───── Record list

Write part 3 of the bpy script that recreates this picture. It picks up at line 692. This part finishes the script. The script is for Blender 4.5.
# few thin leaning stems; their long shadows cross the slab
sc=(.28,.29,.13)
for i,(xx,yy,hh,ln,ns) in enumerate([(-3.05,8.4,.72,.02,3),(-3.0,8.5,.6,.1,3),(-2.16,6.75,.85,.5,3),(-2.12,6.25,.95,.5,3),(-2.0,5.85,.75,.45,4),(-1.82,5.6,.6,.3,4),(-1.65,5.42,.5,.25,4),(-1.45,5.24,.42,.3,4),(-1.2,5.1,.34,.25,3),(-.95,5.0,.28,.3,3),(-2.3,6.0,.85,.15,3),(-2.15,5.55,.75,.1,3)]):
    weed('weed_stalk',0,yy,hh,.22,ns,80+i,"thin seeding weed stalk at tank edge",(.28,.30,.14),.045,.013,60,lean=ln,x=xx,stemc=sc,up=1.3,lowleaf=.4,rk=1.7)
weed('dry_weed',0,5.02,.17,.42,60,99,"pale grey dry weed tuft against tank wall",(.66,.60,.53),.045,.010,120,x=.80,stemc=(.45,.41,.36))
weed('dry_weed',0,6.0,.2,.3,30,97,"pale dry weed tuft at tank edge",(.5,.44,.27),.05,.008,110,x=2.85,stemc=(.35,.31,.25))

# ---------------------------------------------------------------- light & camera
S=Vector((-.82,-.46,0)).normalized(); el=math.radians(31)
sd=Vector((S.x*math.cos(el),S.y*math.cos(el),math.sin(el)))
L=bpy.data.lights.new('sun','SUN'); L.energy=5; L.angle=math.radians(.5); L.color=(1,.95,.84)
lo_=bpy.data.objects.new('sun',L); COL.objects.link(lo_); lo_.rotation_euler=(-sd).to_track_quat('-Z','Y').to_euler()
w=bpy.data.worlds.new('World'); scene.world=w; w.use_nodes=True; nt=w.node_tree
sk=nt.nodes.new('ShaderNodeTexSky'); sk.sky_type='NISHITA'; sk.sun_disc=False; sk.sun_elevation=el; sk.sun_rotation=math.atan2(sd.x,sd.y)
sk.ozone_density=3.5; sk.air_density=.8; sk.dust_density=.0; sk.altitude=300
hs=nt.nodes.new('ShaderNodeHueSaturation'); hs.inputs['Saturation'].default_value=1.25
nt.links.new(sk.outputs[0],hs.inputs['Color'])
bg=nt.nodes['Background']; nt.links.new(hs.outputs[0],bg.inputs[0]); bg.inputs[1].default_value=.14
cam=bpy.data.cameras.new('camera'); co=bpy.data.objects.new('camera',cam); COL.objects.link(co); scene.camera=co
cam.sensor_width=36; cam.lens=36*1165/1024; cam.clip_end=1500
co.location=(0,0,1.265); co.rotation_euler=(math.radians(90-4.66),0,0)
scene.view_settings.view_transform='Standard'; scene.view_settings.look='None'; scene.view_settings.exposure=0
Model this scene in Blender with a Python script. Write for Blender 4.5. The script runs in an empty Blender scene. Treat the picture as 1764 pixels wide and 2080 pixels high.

──────────

# [Stated exercise]
Return the material in full, exactly as shown.

# [Output of the exercise]
Write part 3 of the bpy script that recreates this picture. It picks up at line 692. This part finishes the script. The script is for Blender 4.5.
# few thin leaning stems; their long shadows cross the slab
sc=(.28,.29,.13)
for i,(xx,yy,hh,ln,ns) in enumerate([(-3.05,8.4,.72,.02,3),(-3.0,8.5,.6,.1,3),(-2.16,6.75,.85,.5,3),(-2.12,6.25,.95,.5,3),(-2.0,5.85,.75,.45,4),(-1.82,5.6,.6,.3,4),(-1.65,5.42,.5,.25,4),(-1.45,5.24,.42,.3,4),(-1.2,5.1,.34,.25,3),(-.95,5.0,.28,.3,3),(-2.3,6.0,.85,.15,3),(-2.15,5.55,.75,.1,3)]):
    weed('weed_stalk',0,yy,hh,.22,ns,80+i,"thin seeding weed stalk at tank edge",(.28,.30,.14),.045,.013,60,lean=ln,x=xx,stemc=sc,up=1.3,lowleaf=.4,rk=1.7)
weed('dry_weed',0,5.02,.17,.42,60,99,"pale grey dry weed tuft against tank wall",(.66,.60,.53),.045,.010,120,x=.80,stemc=(.45,.41,.36))
weed('dry_weed',0,6.0,.2,.3,30,97,"pale dry weed tuft at tank edge",(.5,.44,.27),.05,.008,110,x=2.85,stemc=(.35,.31,.25))

# ---------------------------------------------------------------- light & camera
S=Vector((-.82,-.46,0)).normalized(); el=math.radians(31)
sd=Vector((S.x*math.cos(el),S.y*math.cos(el),math.sin(el)))
L=bpy.data.lights.new('sun','SUN'); L.energy=5; L.angle=math.radians(.5); L.color=(1,.95,.84)
lo_=bpy.data.objects.new('sun',L); COL.objects.link(lo_); lo_.rotation_euler=(-sd).to_track_quat('-Z','Y').to_euler()
w=bpy.data.worlds.new('World'); scene.world=w; w.use_nodes=True; nt=w.node_tree
sk=nt.nodes.new('ShaderNodeTexSky'); sk.sky_type='NISHITA'; sk.sun_disc=False; sk.sun_elevation=el; sk.sun_rotation=math.atan2(sd.x,sd.y)
sk.ozone_density=3.5; sk.air_density=.8; sk.dust_density=.0; sk.altitude=300
hs=nt.nodes.new('ShaderNodeHueSaturation'); hs.inputs['Saturation'].default_value=1.25
nt.links.new(sk.outputs[0],hs.inputs['Color'])
bg=nt.nodes['Background']; nt.links.new(hs.outputs[0],bg.inputs[0]); bg.inputs[1].default_value=.14
cam=bpy.data.cameras.new('camera'); co=bpy.data.objects.new('camera',cam); COL.objects.link(co); scene.camera=co
cam.sensor_width=36; cam.lens=36*1165/1024; cam.clip_end=1500
co.location=(0,0,1.265); co.rotation_euler=(math.radians(90-4.66),0,0)
scene.view_settings.view_transform='Standard'; scene.view_settings.look='None'; scene.view_settings.exposure=0
Model this scene in Blender with a Python script. Write for Blender 4.5. The script runs in an empty Blender scene. Treat the picture as 1764 pixels wide and 2080 pixels high.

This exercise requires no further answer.